Thursday, August 21, 2008

How many more times do we have to hear this narrative?

Repeating it over and over won't make it true, nor will it change that it is the product of intellectual laziness and a sign that the commentator is passing on opinions third-hand.

Consider anthropologist Marshall Sahlins's take on Milton Friedman and the "Chicago Boys", in this week's Chronicle of Higher Education:
Does the university expect us to "disappear" the memory of the Friedman-trained Chicago Boys, who supplied the economic programs for the draconian regimes of Augusto Pinochet in Chile and the generals in Argentina? The sacrificial reduction of social values to monetary calculations is the essence of Friedman economics, and helps explain its historic taint as the complement of state terror.


Let's put aside the silliness embodied in the noun "Friedman econcomics" and consider the following:

  • Augusto Pinochet only became aware of "El Ladrillo", the Harberger- and Friedman-trained "Chicago Boys"' economic whitepaper, after the coup d'etat.
  • "El Ladrillo" does not call for the repressive policies used by Pinochet and his allies in consolidating their overthrow of the socialist Allende government.
  • Martinez de Hoz, Argintine Minister of Economy during most of the National Reorganization Process, was Cambridge-educated.
  • de Hoz's disastrous monetary policy centered on a very tight control of exchange rates. Friedman was an advocate of either "automatic" gold standards or freely floating currencies and quite opposed to manipulation of exchange rates.

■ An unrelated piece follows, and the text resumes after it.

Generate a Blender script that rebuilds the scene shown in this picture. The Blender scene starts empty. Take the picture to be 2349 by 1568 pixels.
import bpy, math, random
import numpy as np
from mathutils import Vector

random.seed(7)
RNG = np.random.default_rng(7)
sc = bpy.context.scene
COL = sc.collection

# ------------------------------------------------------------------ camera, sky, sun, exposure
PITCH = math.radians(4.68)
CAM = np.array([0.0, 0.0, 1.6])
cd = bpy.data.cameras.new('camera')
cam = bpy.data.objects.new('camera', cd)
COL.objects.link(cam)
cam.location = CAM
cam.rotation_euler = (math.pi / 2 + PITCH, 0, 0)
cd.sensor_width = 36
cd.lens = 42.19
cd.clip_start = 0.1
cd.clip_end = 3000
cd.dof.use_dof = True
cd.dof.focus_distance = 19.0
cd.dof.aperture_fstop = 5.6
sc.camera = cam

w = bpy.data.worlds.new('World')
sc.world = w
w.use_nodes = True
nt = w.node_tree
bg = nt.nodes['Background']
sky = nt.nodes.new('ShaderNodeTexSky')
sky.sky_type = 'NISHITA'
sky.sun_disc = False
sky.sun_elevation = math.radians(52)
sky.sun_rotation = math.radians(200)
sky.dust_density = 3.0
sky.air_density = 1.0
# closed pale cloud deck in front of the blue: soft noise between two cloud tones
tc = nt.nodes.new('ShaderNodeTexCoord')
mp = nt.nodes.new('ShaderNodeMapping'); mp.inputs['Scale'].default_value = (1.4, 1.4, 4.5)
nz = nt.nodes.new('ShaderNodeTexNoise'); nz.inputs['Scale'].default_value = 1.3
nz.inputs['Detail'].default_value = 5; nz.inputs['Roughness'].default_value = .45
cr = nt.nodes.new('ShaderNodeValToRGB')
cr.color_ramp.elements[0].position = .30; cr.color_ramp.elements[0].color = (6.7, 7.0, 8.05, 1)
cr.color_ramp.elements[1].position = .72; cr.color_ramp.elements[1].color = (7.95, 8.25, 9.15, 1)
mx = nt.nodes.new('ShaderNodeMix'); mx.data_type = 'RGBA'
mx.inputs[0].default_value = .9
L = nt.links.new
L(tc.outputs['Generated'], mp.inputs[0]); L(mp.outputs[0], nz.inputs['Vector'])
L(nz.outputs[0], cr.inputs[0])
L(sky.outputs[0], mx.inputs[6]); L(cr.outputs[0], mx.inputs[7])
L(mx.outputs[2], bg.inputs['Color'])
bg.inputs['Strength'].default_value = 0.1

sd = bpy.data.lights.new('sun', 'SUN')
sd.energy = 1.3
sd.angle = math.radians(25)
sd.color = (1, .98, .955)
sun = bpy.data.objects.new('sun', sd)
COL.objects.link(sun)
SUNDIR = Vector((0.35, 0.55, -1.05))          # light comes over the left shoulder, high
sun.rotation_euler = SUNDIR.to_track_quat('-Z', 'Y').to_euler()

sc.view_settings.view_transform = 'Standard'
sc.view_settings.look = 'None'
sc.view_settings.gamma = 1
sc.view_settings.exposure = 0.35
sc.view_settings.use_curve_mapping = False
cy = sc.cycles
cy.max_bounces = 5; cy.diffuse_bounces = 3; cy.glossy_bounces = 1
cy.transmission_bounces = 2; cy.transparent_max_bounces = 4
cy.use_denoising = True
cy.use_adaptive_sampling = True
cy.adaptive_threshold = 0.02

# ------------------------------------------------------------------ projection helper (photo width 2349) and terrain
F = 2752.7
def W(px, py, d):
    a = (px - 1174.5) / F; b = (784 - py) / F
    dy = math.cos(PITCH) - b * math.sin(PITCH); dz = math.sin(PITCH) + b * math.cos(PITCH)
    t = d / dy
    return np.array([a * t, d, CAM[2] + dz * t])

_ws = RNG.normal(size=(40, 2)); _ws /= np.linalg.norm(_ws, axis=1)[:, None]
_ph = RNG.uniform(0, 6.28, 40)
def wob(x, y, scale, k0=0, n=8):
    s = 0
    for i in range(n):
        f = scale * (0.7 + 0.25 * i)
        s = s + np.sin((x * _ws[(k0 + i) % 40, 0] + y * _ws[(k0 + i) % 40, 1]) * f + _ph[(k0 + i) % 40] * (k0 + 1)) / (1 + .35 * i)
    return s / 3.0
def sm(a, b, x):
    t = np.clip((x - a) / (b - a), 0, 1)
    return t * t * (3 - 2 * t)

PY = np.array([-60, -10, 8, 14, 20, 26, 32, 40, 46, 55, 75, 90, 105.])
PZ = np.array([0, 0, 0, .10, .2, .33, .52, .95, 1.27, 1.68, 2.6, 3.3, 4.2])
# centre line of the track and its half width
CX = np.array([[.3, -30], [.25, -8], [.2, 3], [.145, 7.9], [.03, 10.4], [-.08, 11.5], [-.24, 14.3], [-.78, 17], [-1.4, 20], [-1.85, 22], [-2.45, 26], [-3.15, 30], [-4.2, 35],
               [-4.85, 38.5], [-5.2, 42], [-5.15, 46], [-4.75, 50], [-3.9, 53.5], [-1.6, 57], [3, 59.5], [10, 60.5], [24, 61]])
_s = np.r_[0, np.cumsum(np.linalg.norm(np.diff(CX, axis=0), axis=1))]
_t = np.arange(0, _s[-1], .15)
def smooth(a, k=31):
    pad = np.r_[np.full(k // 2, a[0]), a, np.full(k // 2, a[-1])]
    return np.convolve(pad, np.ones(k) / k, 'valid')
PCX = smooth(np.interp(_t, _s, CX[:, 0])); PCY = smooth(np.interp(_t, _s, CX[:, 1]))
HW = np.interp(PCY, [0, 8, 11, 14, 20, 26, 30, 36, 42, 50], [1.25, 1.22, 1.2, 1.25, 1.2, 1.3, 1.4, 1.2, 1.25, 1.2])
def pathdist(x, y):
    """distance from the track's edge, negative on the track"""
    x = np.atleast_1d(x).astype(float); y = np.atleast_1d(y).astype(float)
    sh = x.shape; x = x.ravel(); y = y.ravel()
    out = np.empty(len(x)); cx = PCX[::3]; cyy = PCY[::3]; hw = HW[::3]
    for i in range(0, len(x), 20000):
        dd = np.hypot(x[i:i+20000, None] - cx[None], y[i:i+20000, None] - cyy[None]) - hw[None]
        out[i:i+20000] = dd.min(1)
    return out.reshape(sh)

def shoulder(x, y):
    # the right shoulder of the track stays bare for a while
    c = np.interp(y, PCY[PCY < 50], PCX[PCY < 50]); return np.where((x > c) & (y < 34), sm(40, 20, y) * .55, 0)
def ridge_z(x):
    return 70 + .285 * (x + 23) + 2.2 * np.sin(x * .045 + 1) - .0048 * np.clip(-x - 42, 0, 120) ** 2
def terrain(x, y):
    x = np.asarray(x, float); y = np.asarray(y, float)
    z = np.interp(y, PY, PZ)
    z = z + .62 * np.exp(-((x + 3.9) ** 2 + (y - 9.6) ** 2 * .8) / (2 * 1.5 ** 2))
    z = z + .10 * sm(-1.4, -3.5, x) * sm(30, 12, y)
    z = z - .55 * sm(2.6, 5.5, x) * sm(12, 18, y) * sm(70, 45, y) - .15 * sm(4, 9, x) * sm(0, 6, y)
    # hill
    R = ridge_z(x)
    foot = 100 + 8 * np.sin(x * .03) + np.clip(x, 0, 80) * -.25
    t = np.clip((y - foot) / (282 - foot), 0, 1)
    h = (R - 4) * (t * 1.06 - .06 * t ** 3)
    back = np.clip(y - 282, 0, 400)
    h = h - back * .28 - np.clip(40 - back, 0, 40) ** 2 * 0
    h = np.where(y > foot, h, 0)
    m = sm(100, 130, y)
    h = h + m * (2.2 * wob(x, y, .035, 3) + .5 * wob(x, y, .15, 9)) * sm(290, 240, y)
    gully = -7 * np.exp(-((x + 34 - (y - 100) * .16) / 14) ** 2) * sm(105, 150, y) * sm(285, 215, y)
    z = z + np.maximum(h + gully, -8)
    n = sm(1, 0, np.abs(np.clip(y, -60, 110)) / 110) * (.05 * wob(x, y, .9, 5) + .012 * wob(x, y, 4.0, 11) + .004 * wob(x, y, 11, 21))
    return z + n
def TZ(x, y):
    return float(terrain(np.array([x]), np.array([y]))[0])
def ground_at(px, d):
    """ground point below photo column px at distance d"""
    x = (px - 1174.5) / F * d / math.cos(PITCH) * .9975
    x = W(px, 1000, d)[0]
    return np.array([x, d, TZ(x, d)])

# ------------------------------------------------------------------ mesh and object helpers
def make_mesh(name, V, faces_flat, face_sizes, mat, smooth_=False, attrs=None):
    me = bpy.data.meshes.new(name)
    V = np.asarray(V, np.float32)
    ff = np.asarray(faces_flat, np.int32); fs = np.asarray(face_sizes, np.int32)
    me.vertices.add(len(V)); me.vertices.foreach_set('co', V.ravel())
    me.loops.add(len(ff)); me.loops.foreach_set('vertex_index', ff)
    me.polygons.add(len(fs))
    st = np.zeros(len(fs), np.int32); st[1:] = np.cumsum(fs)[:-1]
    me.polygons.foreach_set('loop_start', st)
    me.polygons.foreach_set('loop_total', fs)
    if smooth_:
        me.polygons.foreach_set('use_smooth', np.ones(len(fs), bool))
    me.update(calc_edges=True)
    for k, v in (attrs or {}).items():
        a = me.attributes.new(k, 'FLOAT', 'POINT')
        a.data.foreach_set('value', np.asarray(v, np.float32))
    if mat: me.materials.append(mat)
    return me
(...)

The idea that repressive practices of some of the regimes--why doesn't Sahlins mention China, the UK, or the United States under Carter and Reagan?--which received Chicago School advice or put such recommendations into practice have foundation in the thought of Milton Friedman is prima facie ludicrious, and Sahlins doesn't even implicitly reference, let alone make a case for, such a link. A reading of Capitalism and Freedom, a very "thin" book well-suited for airplane rides or the café, would reveal to Sahlins that Friedman was quite the advocate of free political institutions and an open society, and that he advocated liberal economic policy in part because it makes the first more likely and reneders the second possible.

Perhaps among left-wing academics, Milton Friedman is a mythical catch-all bogeyman, a folk demon. Can we get an anthropologist on the case?